Wednesday, December 31, 2008

Urban Gardening



My Farm in San Francisco will come to your house and install a vegetable garden in one day. They bring their own topsoil and compost, so even suboptimal soil in urban plots can still support vegetables. The cost: $500 to $1,800 for the installation, $50 to $250 per week for maintenance. The service includes a weekly visit for weeding, irrigation, and pest control. The people who live at the site of the garden can work on it themselves or can just let the farmer who comes once a week do all the work (and the farmer will leave a box of fresh vegetables on the porch.) Similar services are available in Portland and Seattle.

Right now, grass is the biggest single crop grown in the U.S., and there is something charming about turning some of that into crops we actually eat. The vegetables plunked in the box on your doorstep, by definition, are unprocessed.

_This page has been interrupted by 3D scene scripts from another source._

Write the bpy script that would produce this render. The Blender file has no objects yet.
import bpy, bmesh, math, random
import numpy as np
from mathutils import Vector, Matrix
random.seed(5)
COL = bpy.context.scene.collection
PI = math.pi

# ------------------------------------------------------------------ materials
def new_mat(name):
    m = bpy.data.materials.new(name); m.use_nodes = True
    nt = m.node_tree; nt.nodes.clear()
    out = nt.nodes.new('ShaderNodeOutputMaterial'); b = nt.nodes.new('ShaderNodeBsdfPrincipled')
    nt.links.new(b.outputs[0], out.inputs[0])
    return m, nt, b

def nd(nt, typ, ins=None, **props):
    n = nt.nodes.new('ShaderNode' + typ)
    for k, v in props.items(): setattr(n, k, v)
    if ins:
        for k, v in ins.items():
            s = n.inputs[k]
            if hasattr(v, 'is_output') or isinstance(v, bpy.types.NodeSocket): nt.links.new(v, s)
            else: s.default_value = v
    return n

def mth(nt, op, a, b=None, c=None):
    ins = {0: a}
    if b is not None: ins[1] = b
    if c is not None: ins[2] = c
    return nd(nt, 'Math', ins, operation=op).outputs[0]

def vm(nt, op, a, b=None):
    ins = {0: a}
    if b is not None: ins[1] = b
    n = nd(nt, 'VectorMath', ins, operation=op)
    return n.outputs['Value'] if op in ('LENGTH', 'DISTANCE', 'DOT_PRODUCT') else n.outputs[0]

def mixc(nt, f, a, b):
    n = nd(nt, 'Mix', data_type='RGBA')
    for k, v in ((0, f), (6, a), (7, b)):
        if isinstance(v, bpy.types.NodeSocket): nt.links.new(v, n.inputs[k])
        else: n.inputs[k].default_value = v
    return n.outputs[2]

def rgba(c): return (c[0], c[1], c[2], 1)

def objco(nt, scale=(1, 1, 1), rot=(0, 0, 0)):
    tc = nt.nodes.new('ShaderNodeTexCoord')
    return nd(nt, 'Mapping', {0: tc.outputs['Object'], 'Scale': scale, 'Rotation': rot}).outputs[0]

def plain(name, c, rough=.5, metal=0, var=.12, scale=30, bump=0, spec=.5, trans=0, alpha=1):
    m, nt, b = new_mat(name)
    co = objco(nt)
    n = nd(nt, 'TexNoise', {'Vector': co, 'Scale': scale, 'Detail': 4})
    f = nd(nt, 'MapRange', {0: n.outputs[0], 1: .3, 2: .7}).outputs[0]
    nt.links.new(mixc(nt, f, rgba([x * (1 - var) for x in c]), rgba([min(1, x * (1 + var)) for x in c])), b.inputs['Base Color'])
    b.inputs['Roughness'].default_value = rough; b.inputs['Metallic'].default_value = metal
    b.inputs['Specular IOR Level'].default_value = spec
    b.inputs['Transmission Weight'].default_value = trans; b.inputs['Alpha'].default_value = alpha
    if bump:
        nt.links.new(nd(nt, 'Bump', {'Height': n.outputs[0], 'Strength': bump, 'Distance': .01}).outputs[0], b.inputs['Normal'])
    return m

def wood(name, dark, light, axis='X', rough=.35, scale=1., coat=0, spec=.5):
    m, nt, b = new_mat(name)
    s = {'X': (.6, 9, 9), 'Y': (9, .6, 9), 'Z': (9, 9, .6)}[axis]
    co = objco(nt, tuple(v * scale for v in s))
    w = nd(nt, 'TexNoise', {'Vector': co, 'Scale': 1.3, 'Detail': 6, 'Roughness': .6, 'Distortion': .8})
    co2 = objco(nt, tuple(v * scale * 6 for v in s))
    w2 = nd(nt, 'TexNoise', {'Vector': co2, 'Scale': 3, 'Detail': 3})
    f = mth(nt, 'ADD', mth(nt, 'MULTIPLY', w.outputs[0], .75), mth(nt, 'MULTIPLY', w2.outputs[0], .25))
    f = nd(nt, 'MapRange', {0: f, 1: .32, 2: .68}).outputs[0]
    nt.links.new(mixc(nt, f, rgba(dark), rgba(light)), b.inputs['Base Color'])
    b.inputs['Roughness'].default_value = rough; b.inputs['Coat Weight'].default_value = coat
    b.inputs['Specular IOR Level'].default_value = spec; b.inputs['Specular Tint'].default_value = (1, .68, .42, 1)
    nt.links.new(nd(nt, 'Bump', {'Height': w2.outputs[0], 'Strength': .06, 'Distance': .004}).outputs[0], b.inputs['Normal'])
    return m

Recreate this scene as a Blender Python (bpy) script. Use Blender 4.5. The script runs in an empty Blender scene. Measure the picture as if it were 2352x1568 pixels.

There was no packaging, no shipment, no gasoline for trucks, no illegal labor doing the picking, and since things grow year round in San Francisco, the vegetables come year round. Although I suspect that means that in winter you get things a lot of Americans don't eat, like parsnips and rutabagas and squash. The vegetables would be fresh. And as a person who once spent $40 for a tomato, I can admire the impulse to spend serious money on vegetables. (Although I had hoped to pay a lot less.)

I'm an indifferent gardener, gung ho in spring, bored by summer, overrun by weeds by mid-season. At the moment I plant things like rosemary and thyme which require no maintenance at all. I don't spend $50 to $250 a week on vegetables, so My Farm would be admirable but not budget concious for me. Still, I like it a lot better than hiring a gardener.

3 Comments:

Blogger Michelle said...

I'm curious, McHugh, what did you make with the sacred $40 tomato from last summer? Salsa?

January 03, 2009 1:01 PM  
Blogger Maureen McHugh said...

I sliced it, salted it, put a little olive oil and basil on it, and ate it as a salad.

I figured if I was going to spend $40 on it, I might as well taste it.

It was, alas, not a great tomato.

January 05, 2009 10:05 PM  
Blogger Beth Adele Long said...

I LOVE squash and rutabaga. Not so big on parsnips, but I'm sure I could find ways to love even parsnips. Especially if they're fresh.

We have a friend who does sustainable landscaping with Florida natives, and one of his big goals is to get a similar service going so that people can grow their own vegetable gardens. I'll have to send him to the SanFran site. (I'm guessing Tampa prices will be a lot cheaper.)